Tim O’Brien, "How to Tell a True War Story"


1. The anecdotes in Tim O’Brien’s "How to Tell a True War Story"--the story of Curt Lemon’s death and Mitchell Sanders’s story about the listening-post patrol--are told several times with several revisions. Why is this necessary? What is the problem with the stories about Curt Lemon that Rat Kiley sends in his letter to Lemon’s sister? How are this opening anecdote and the ending of the story related? How is the storyteller’s task complicated by an unreceptive audience? What does the narrator mean when he says toward the end of the story that "you can tell a true war story if you just keep on telling it"?

2. This story can be read as a critique of the idea of "truth" itself.
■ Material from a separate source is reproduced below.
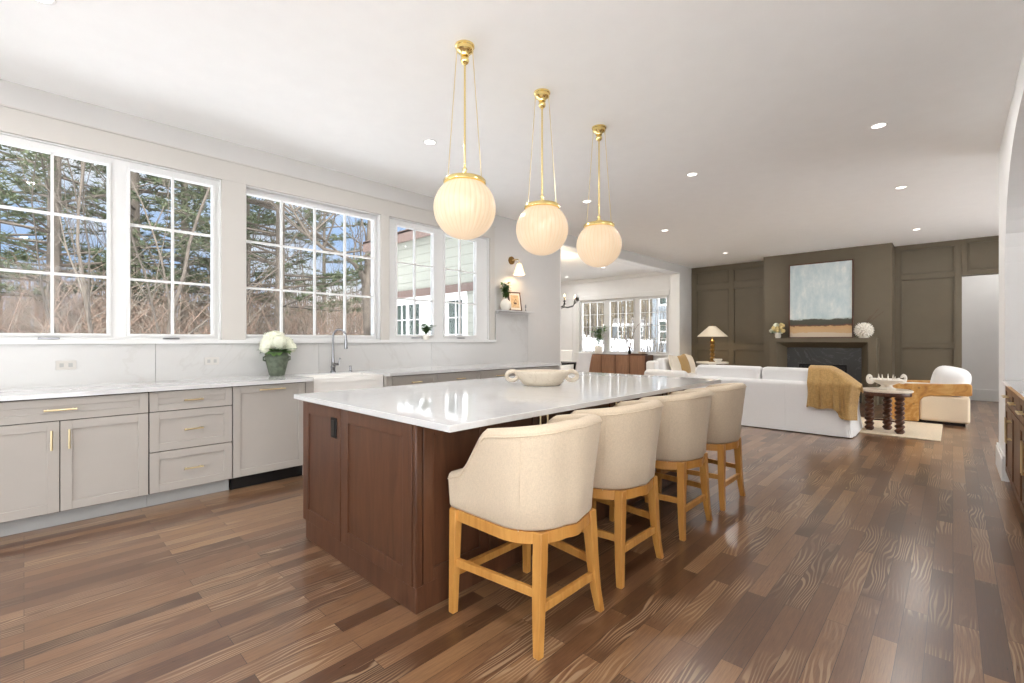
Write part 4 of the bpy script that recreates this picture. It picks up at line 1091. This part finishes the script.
# splayed reveal
mn.add([(XF+.001, i0, 0), (XF+.001, i0, it), (XB, k0, kt), (XB, k0, 0)], [(0, 1, 2, 3)])
mn.add([(XF+.001, i1, 0), (XF+.001, i1, it), (XB, k1, kt), (XB, k1, 0)], [(0, 3, 2, 1)])
mn.add([(XF+.001, i0, it), (XF+.001, i1, it), (XB, k1, kt), (XB, k0, kt)], [(0, 1, 2, 3)])
mn.build('mantel', M['olive'], fp, bevel=.003)
ss = MB(); f0, f1, ft = 1.56, 2.40, .75
ss.box(XB, XB+.1, k0-.02, f0, 0, kt+.02).box(XB, XB+.1, f1, k1+.02, 0, kt+.02).box(XB, XB+.1, f0, f1, ft, kt+.02).box(XB, XB+.1, f0, f1, 0, .15)
ss.build('stone_surround', M['soapstone'], fp)
fb = MB(); fb.box(XB+.07, XB+.11, f0, f1, .15, ft); fb.build('firebox', M['black'], fp)
fm_ = MB(); fm_.box(XB-.006, XB+.03, f0-.0, f1+.0, ft-.03, ft).box(XB-.006, XB+.03, f0, f0+.03, .15, ft-.03).box(XB-.006, XB+.03, f1-.03, f1, .15, ft-.03)
for i in range(4): fm_.box(XB+.02, XB+.03, f0+.03, f1-.03, ft-.06-.02*i, ft-.05-.02*i)
fm_.build('metal_insert', M['iron'], fp, bevel=.002)
# painting
pt = thing('painting', (0, 0, 0), 'framed abstract landscape leaning above the mantel, pale sky over ochre', 'painting')
PW, PH = 1.15, 1.60
p_ = MB(); q = .022
p_.box(-.02, .03, -PW/2, PW/2, 0, q).box(-.02, .03, -PW/2, PW/2, PH-q, PH).box(-.02, .03, -PW/2, -PW/2+q, q, PH-q).box(-.02, .03, PW/2-q, PW/2, q, PH-q)
p_.build('frame', M['turned'], pt, bevel=.002)
MB().box(-.004, .015, -PW/2+q, PW/2-q, q, PH-q).build('canvas', M['painting'], pt)
pt.location = (11.555, 2.035, mt+.001); pt.rotation_euler = (0, math.radians(.8), 0)
# mantel flowers
fl = thing('flower_vase', (11.38, 2.78, mt), 'glass vase of pale yellow flowers at the mantel left end', 'flower vase')
MB().lathe([(0, 0), (.045, 0), (.06, .04), (.055, .09), (.062, .12), (.058, .12), (.05, .09), (0, .02)], 24, (11.38, 2.78, mt)).build('vase', M['ceramic'], fl)
r = random.Random(11)
for i in range(19):
    a = r.uniform(0, 6.28); q_ = r.uniform(.02, .19); c = Vector((11.38+q_*.5*math.cos(a), 2.78+q_*math.sin(a), mt+.14+r.uniform(.0, .15)))
    b = MB(); R_ = r.uniform(.045, .06)
    for k in range(34):
        g = math.pi*(3-5**.5)*k; z = 1-2*(k+.5)/34; qq = (1-z*z)**.5; n_ = Vector((qq*math.cos(g), qq*math.sin(g), z)); p = c+n_*R_*.7
        t1 = n_.orthogonal().normalized(); t2 = n_.cross(t1); b.add([p-t1*.018, p+t2*.018, p+t1*.018+n_*.012, p-t2*.018+n_*.012], [(0, 1, 2, 3)])
    b.sphere(tuple(c), R_*.72, 6); b.build('bloom', M['petal_y' if i % 3 else 'petal'], fl, smooth=0)
lf = MB()
for i in range(14):
    a = r.uniform(0, 6.28); leaf_mesh(lf, (11.38, 2.78, mt+.12), (math.cos(a)*.6, math.sin(a), r.uniform(.0, .5)), .13, .05)
lf.build('leaves', M['leaf_dark'], fl, smooth=0)
# spiky vase with twigs
sv2 = thing('spiked_vase', (11.38, 1.27, mt), 'round white spiked vase with bare twigs at the mantel right end', 'vase')
c = Vector((11.38, 1.27, mt+.150))
b = MB().sphere(tuple(c), .125, 14)
for k in range(110):
    g = math.pi*(3-5**.5)*k; z = 1-2*(k+.5)/110
    if abs(z) > .92: continue
    qq = (1-z*z)**.5; n_ = Vector((qq*math.cos(g), qq*math.sin(g), z)); b.tube([c+n_*.115, c+n_*.172], [.019, .002], 6, cap=False)
b.lathe([(0, -.15), (.06, -.15), (.065, -.11), (0, -.10)], 20, tuple(c)).lathe([(.035, .11), (.042, .15), (.036, .15), (.028, .11)], 20, tuple(c))
b.build('vase', M['ceramic'], sv2)
for k, (dy, dz) in enumerate(((-.22, .30), (-.30, .24), (-.10, .16))):
    tw = MB(); tw.tube([c+Vector((0, 0, .08)), c+Vector((-.01, dy*.45, .10+dz*.4)), c+Vector((.0, dy, .12+dz))], [.004, .003, .0015], 6)
    for j in range(5):
        f = .45+.12*j; p = c+Vector((0, dy*f, .10+dz*f)); tw.tube([p, p+Vector((0, -.03, .045))], [.0025, .001], 5)
    tw.build('twig', M['twig'], sv2)

# ================================================================== DINING ROOM THINGS
sbx0, sbx1, sy0, sy1 = 11.55, 12.02, 6.02, 7.88
sd = thing('sideboard', (11.78, 6.95, 0), 'walnut sideboard with four doors under the dining room windows', 'sideboard')
MB().box(sbx0+.022, sbx1, sy0, sy1, .20, .845).build('cabinet_body', M['turned'], sd, bevel=.003)  # darker wood paints shade into the gaps between the doors
for i in range(4):
    wdd = (sy1-sy0-.02)/4; a = sy0+.01+i*wdd
    f = MB().box(sbx0+.008, sbx0+.022, a+.012, a+wdd-.012, .215, .83)
    ar = [(a+.04+(wdd-.08)/2*(1-math.cos(t)), .62+.14*math.sin(t)) for t in [math.pi*k/10 for k in range(11)]]
    f.prism([(a+.04, .25)]+ar+[(a+wdd-.04, .25)], sbx0-.002, sbx0+.008, axis='x')
    f.build('door', M['walnut_light'], sd, bevel=.002)
for yy in (sy0+.06, sy1-.06):
    for xx in (sbx0+.06, sbx1-.05): MB().tube([(xx, yy, 0), (xx, yy, .2)], [.015, .025], 12).build('leg', M['walnut_light'], sd)
gp = thing('potted_plant', (11.75, 7.62, .846), 'leafy green plant in a glass pot on the sideboard left end', 'plant')
MB().lathe([(0, 0), (.10, 0), (.12, .05), (.125, .22), (.11, .24), (.10, .22), (0, .2)], 28, (11.75, 7.62, .846)).build('pot', M['ceramic'], gp)
leafy(gp, (11.75, 7.62, 1.05), .68, .42, 20, 9, .15, .075, 'leaf', 21)
tr = thing('tray', (11.75, 6.35, .846), 'dark tray on the sideboard right end', 'tray')
MB().lathe([(0, 0), (.2, 0), (.22, .03), (.21, .03), (.19, .01), (0, .01)], 36, (11.75, 6.35, .846), sx=.8, sy=1.4).build('tray_body', M['turned'], tr)
bl2 = MB().lathe([(0, 0), (.05, 0), (.12, .06), (.13, .08), (.12, .08), (.05, .02), (0, .02)], 28, (11.75, 6.22, .858)).build('serving_bowl', M['stonebowl'], origin=(11.75, 6.22, .858))
tag(bl2, 'shallow cream bowl standing on the dark sideboard tray', 'bowl')
dd = thing('branch_vase', (11.78, 6.62, .858), 'slim dark vase of tall bare branches on the sideboard', 'vase')
MB().lathe([(0, 0), (.035, 0), (.045, .06), (.02, .14), (.024, .16), (.016, .16), (0, .1)], 20, (11.78, 6.62, .858)).build('vase', M['iron'], dd)
r = random.Random(5)
for k in range(4):
    b = MB(); p = Vector((11.78, 6.62, 1.0)); pts = [p]
    for j in range(6): p = p+Vector((r.uniform(-.02, .02), (k-1.5)*.03+r.uniform(-.03, .03), .11)); pts.append(p)
    b.tube(pts, [.013-.0016*i for i in range(7)], 5)
    for j in range(2, 7): b.tube([pts[j], pts[j]+Vector((0, r.uniform(-.14, .14), .10))], [.007, .002], 4)
    b.build('branch', M['twig'], dd)
# dining table + chairs
dt = thing('dining_table', (8.0, 6.75, 0), 'long black dining table partly hidden by the wall edge', 'table')
MB().box(7.1, 8.72, 6.1, 8.6, .72, .76).build('table_top', M['iron'], dt, bevel=.006)
for xx in (7.2, 8.62):
    for yy in (6.2, 8.5): MB().bar((xx, yy, 0), (xx, yy, .72), .07, .07).build('leg', M['iron'], dt)
def dining_chair(x, y, rz, lb):
    r = thing('dining_chair', (0, 0, 0), lb, 'dining chair', 'dining chairs round the black table')
    MB().box(-.24, .24, -.24, .24, .38, .48).build('seat', M['slip'], r, bevel=.03, seg=3)
    bk = MB().grid(lambda u, v: (-.24+.48*u, .235+.03*math.sin(math.pi*u)+.10*v**1.4, .44+.56*v), 16, 16); b_ = bk.build('backrest', M['slip'], r, smooth=180)
    mm = b_.modifiers.new('thickness', 'SOLIDIFY'); mm.thickness = .05; mm = b_.modifiers.new('bevel', 'BEVEL'); mm.width = .015
    for sx in (-1, 1):
        for sy in (-1, 1): MB().bar((sx*.2, sy*.2, 0), (sx*.2, sy*.2, .38), .03, .03, 0, .045, .045).build('leg', M['iron'], r)
    r.location = (x, y, 0); r.rotation_euler = (0, 0, rz)
    return r
c0 = dining_chair(8.98, 7.0, -math.pi/2, 'white upholstered dining chair at the right side of the black table')
dup(c0, (8.98, 7.9, 0), -math.pi/2, 'white upholstered dining chair farther along the black table')
dup(c0, (8.05, 5.86, 0), math.pi, 'white upholstered dining chair at the near end of the black table')
# chandelier
hx, hy_, hz = 8.20, 6.40, 2.03
chn = thing('chandelier', (hx, hy_, H), 'black iron ring chandelier with candle bulbs over the dining table', 'chandelier')
MB().lathe([(.001, -.03), (.04, -.03), (.06, -.01), (.06, 0), (.001, 0)], 24, (hx, hy_, H)).build('canopy', M['iron'], chn)
MB().tube([(hx, hy_, H-.03), (hx, hy_, hz-.02)], .008, 8).sphere((hx, hy_, hz), .035, 8).build('rod', M['iron'], chn)
for k in range(8):
    a = 2*math.pi*k/8+.25; ca, sa = math.cos(a), math.sin(a); R_ = .42
    am = MB().tube([(hx+ca*q_, hy_+sa*q_, hz+z) for q_, z in ((0, 0), (.12, -.03), (.25, -.045), (.37, -.02), (R_, .05))], .008, 8)
    am.lathe([(0, .05), (.03, .055), (.034, .07), (.028, .065), (0, .06)], 16, (hx+ca*R_, hy_+sa*R_, hz)).build('arm', M['iron'], chn)
    cd_ = MB().lathe([(0, .06), (.011, .06), (.011, .15), (0, .15)], 12, (hx+ca*R_, hy_+sa*R_, hz)).build('candle', M['iron'], chn)
    MB().lathe([(.001, .15), (.012, .165), (.014, .18), (.008, .205), (.001, .225)], 12, (hx+ca*R_, hy_+sa*R_, hz)).build('bulb', M['bulb'], cd_)
light('chandelier_glow', 'POINT', (hx, hy_, hz+.35), 40, (1, .85, .65), .3, chn)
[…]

How does the story problematize the relationships between truth and other values or ideas with which it has traditionally been linked, among them, morality ("A true war story is never moral"); fact ("In any war story, but especially a true one, it’s difficult to separate what happened from what seemed to happen"); belief ("In many cases a true story cannot be believed"); and abstraction and analysis ("True war stories do not generalize. They do not indulge in abstraction or analysis"). Why is it "safe to say that in a true war story, nothing much is ever very true"? How can a thing "happen and be a total lie," or "not happen and be truer than the truth"?

3. Throughout this story, O’Brien uses military slang, some of it particular to the Vietnam War: "strack," "doing recon," "villes," "arty," "Willie Peter," "HE," "LZ," "VC," etc. What effect does this have on the general reader? How does this specific use of language help to convey the point(s) of the story?

4. Early in the story, the narrator warns, "If at the end of a war story you feel uplifted, or if you feel that some small bit of rectitude has been salvaged from the larger waste, then you have been made the victim of a very old and terrible lie." What is that lie, who tells it, and why? Toward the end, the narrator tells a story about a soldier who jumps on a grenade in an attempt to save his comrades. What happens in the often-repeated Hollywood version of this narrative? What makes this particular version (the narrator’s) "a true story" even though it "never happened"?